== What the exercise asks ==
Quote all of the data exactly as given. Skip every picture it contains.

== Dataset content ==

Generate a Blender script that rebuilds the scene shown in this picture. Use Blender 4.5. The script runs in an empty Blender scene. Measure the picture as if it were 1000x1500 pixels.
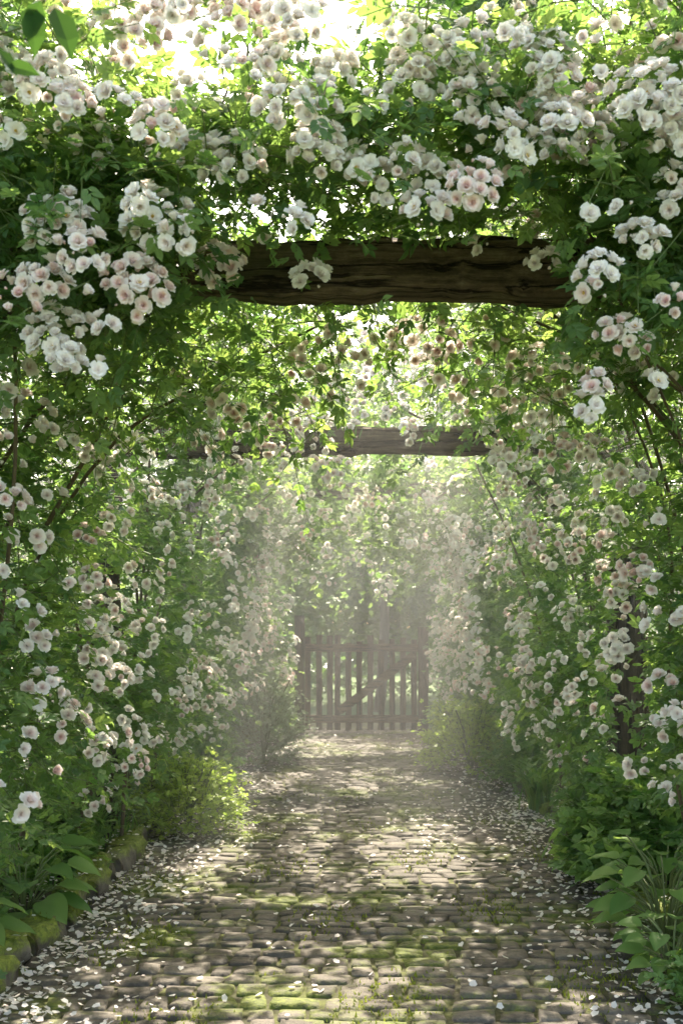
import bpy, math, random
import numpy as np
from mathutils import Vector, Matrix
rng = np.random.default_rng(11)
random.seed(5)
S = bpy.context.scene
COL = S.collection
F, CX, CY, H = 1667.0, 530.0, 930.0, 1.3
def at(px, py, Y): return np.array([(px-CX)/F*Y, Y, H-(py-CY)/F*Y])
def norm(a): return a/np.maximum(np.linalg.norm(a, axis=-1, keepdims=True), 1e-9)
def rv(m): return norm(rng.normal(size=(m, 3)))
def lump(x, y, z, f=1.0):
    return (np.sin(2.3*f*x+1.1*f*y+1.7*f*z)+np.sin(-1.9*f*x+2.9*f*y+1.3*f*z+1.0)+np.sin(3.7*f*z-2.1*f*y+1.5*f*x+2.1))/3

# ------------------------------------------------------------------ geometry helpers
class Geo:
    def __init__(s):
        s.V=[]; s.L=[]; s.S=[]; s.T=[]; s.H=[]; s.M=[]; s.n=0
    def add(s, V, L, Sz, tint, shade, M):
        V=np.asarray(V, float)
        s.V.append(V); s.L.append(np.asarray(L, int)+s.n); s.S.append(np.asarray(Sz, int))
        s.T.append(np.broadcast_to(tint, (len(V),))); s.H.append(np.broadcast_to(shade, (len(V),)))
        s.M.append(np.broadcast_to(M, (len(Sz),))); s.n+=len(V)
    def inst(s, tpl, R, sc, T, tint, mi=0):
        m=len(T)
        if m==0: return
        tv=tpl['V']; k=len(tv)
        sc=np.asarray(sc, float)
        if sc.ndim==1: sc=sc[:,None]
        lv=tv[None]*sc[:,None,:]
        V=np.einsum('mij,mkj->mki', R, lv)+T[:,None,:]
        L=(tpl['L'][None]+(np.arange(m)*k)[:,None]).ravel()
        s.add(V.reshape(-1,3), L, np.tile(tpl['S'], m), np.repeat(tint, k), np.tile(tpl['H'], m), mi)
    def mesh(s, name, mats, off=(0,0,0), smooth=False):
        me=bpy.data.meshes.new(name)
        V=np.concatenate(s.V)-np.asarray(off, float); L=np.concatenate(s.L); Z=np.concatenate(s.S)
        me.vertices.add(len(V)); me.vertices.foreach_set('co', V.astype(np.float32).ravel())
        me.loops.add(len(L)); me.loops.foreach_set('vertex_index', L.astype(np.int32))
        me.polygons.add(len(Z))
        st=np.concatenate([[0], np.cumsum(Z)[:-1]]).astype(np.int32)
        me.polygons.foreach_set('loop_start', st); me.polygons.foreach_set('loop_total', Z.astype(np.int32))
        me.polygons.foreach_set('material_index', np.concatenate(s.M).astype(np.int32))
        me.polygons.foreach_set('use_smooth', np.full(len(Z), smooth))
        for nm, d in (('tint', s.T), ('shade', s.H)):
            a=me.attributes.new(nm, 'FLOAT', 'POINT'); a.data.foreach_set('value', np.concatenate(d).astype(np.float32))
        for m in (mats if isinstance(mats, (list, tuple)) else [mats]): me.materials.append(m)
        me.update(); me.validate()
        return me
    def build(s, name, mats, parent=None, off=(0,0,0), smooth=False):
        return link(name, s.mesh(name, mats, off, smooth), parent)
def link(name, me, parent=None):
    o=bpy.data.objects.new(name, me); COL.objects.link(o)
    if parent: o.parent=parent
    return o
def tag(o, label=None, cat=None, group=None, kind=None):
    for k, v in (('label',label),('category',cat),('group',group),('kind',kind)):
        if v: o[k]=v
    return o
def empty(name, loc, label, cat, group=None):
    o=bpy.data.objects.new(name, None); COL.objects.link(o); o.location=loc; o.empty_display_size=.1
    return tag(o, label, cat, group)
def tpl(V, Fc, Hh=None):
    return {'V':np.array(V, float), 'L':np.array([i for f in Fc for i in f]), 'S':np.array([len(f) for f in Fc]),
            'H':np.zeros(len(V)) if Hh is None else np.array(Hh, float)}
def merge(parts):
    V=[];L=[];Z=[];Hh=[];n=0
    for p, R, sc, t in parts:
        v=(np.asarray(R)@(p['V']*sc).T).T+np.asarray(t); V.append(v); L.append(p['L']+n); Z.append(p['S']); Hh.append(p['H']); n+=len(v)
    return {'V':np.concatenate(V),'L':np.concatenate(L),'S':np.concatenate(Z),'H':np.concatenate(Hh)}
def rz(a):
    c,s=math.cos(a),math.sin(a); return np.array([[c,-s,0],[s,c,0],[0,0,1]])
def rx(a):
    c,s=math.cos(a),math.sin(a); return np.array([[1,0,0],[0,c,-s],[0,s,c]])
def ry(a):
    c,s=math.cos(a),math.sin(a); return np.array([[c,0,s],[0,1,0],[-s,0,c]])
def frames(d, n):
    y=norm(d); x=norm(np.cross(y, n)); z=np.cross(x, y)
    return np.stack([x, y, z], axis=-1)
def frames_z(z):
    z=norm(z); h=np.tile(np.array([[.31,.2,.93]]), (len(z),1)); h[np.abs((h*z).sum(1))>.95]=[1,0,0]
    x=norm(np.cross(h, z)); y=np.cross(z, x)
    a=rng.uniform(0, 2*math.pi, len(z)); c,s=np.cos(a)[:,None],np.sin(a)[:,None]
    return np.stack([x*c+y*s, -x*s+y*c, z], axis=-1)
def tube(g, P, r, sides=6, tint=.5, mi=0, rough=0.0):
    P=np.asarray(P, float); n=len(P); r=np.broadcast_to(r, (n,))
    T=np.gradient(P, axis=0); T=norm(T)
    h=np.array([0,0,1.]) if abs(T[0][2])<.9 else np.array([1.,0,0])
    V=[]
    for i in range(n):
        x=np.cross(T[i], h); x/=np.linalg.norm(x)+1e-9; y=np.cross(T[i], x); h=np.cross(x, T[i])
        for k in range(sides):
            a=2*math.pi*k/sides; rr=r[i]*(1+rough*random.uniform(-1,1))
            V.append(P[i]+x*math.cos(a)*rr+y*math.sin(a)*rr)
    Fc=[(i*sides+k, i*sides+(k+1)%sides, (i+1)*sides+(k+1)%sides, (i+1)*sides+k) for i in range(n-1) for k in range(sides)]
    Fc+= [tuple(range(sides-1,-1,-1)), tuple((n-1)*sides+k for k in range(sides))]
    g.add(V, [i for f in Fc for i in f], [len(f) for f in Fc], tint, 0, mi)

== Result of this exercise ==
Generate a Blender script that rebuilds the scene shown in this picture. Use Blender 4.5. The script runs in an empty Blender scene. Measure the picture as if it were 1000x1500 pixels.
import bpy, math, random
import numpy as np
from mathutils import Vector, Matrix
rng = np.random.default_rng(11)
random.seed(5)
S = bpy.context.scene
COL = S.collection
F, CX, CY, H = 1667.0, 530.0, 930.0, 1.3
def at(px, py, Y): return np.array([(px-CX)/F*Y, Y, H-(py-CY)/F*Y])
def norm(a): return a/np.maximum(np.linalg.norm(a, axis=-1, keepdims=True), 1e-9)
def rv(m): return norm(rng.normal(size=(m, 3)))
def lump(x, y, z, f=1.0):
    return (np.sin(2.3*f*x+1.1*f*y+1.7*f*z)+np.sin(-1.9*f*x+2.9*f*y+1.3*f*z+1.0)+np.sin(3.7*f*z-2.1*f*y+1.5*f*x+2.1))/3

# ------------------------------------------------------------------ geometry helpers
class Geo:
    def __init__(s):
        s.V=[]; s.L=[]; s.S=[]; s.T=[]; s.H=[]; s.M=[]; s.n=0
    def add(s, V, L, Sz, tint, shade, M):
        V=np.asarray(V, float)
        s.V.append(V); s.L.append(np.asarray(L, int)+s.n); s.S.append(np.asarray(Sz, int))
        s.T.append(np.broadcast_to(tint, (len(V),))); s.H.append(np.broadcast_to(shade, (len(V),)))
        s.M.append(np.broadcast_to(M, (len(Sz),))); s.n+=len(V)
    def inst(s, tpl, R, sc, T, tint, mi=0):
        m=len(T)
        if m==0: return
        tv=tpl['V']; k=len(tv)
        sc=np.asarray(sc, float)
        if sc.ndim==1: sc=sc[:,None]
        lv=tv[None]*sc[:,None,:]
        V=np.einsum('mij,mkj->mki', R, lv)+T[:,None,:]
        L=(tpl['L'][None]+(np.arange(m)*k)[:,None]).ravel()
        s.add(V.reshape(-1,3), L, np.tile(tpl['S'], m), np.repeat(tint, k), np.tile(tpl['H'], m), mi)
    def mesh(s, name, mats, off=(0,0,0), smooth=False):
        me=bpy.data.meshes.new(name)
        V=np.concatenate(s.V)-np.asarray(off, float); L=np.concatenate(s.L); Z=np.concatenate(s.S)
        me.vertices.add(len(V)); me.vertices.foreach_set('co', V.astype(np.float32).ravel())
        me.loops.add(len(L)); me.loops.foreach_set('vertex_index', L.astype(np.int32))
        me.polygons.add(len(Z))
        st=np.concatenate([[0], np.cumsum(Z)[:-1]]).astype(np.int32)
        me.polygons.foreach_set('loop_start', st); me.polygons.foreach_set('loop_total', Z.astype(np.int32))
        me.polygons.foreach_set('material_index', np.concatenate(s.M).astype(np.int32))
        me.polygons.foreach_set('use_smooth', np.full(len(Z), smooth))
        for nm, d in (('tint', s.T), ('shade', s.H)):
            a=me.attributes.new(nm, 'FLOAT', 'POINT'); a.data.foreach_set('value', np.concatenate(d).astype(np.float32))
        for m in (mats if isinstance(mats, (list, tuple)) else [mats]): me.materials.append(m)
        me.update(); me.validate()
        return me
    def build(s, name, mats, parent=None, off=(0,0,0), smooth=False):
        return link(name, s.mesh(name, mats, off, smooth), parent)
def link(name, me, parent=None):
    o=bpy.data.objects.new(name, me); COL.objects.link(o)
    if parent: o.parent=parent
    return o
def tag(o, label=None, cat=None, group=None, kind=None):
    for k, v in (('label',label),('category',cat),('group',group),('kind',kind)):
        if v: o[k]=v
    return o
def empty(name, loc, label, cat, group=None):
    o=bpy.data.objects.new(name, None); COL.objects.link(o); o.location=loc; o.empty_display_size=.1
    return tag(o, label, cat, group)
def tpl(V, Fc, Hh=None):
    return {'V':np.array(V, float), 'L':np.array([i for f in Fc for i in f]), 'S':np.array([len(f) for f in Fc]),
            'H':np.zeros(len(V)) if Hh is None else np.array(Hh, float)}
def merge(parts):
    V=[];L=[];Z=[];Hh=[];n=0
    for p, R, sc, t in parts:
        v=(np.asarray(R)@(p['V']*sc).T).T+np.asarray(t); V.append(v); L.append(p['L']+n); Z.append(p['S']); Hh.append(p['H']); n+=len(v)
    return {'V':np.concatenate(V),'L':np.concatenate(L),'S':np.concatenate(Z),'H':np.concatenate(Hh)}
def rz(a):
    c,s=math.cos(a),math.sin(a); return np.array([[c,-s,0],[s,c,0],[0,0,1]])
def rx(a):
    c,s=math.cos(a),math.sin(a); return np.array([[1,0,0],[0,c,-s],[0,s,c]])
def ry(a):
    c,s=math.cos(a),math.sin(a); return np.array([[c,0,s],[0,1,0],[-s,0,c]])
def frames(d, n):
    y=norm(d); x=norm(np.cross(y, n)); z=np.cross(x, y)
    return np.stack([x, y, z], axis=-1)
def frames_z(z):
    z=norm(z); h=np.tile(np.array([[.31,.2,.93]]), (len(z),1)); h[np.abs((h*z).sum(1))>.95]=[1,0,0]
    x=norm(np.cross(h, z)); y=np.cross(z, x)
    a=rng.uniform(0, 2*math.pi, len(z)); c,s=np.cos(a)[:,None],np.sin(a)[:,None]
    return np.stack([x*c+y*s, -x*s+y*c, z], axis=-1)
def tube(g, P, r, sides=6, tint=.5, mi=0, rough=0.0):
    P=np.asarray(P, float); n=len(P); r=np.broadcast_to(r, (n,))
    T=np.gradient(P, axis=0); T=norm(T)
    h=np.array([0,0,1.]) if abs(T[0][2])<.9 else np.array([1.,0,0])
    V=[]
    for i in range(n):
        x=np.cross(T[i], h); x/=np.linalg.norm(x)+1e-9; y=np.cross(T[i], x); h=np.cross(x, T[i])
        for k in range(sides):
            a=2*math.pi*k/sides; rr=r[i]*(1+rough*random.uniform(-1,1))
            V.append(P[i]+x*math.cos(a)*rr+y*math.sin(a)*rr)
    Fc=[(i*sides+k, i*sides+(k+1)%sides, (i+1)*sides+(k+1)%sides, (i+1)*sides+k) for i in range(n-1) for k in range(sides)]
    Fc+= [tuple(range(sides-1,-1,-1)), tuple((n-1)*sides+k for k in range(sides))]
    g.add(V, [i for f in Fc for i in f], [len(f) for f in Fc], tint, 0, mi)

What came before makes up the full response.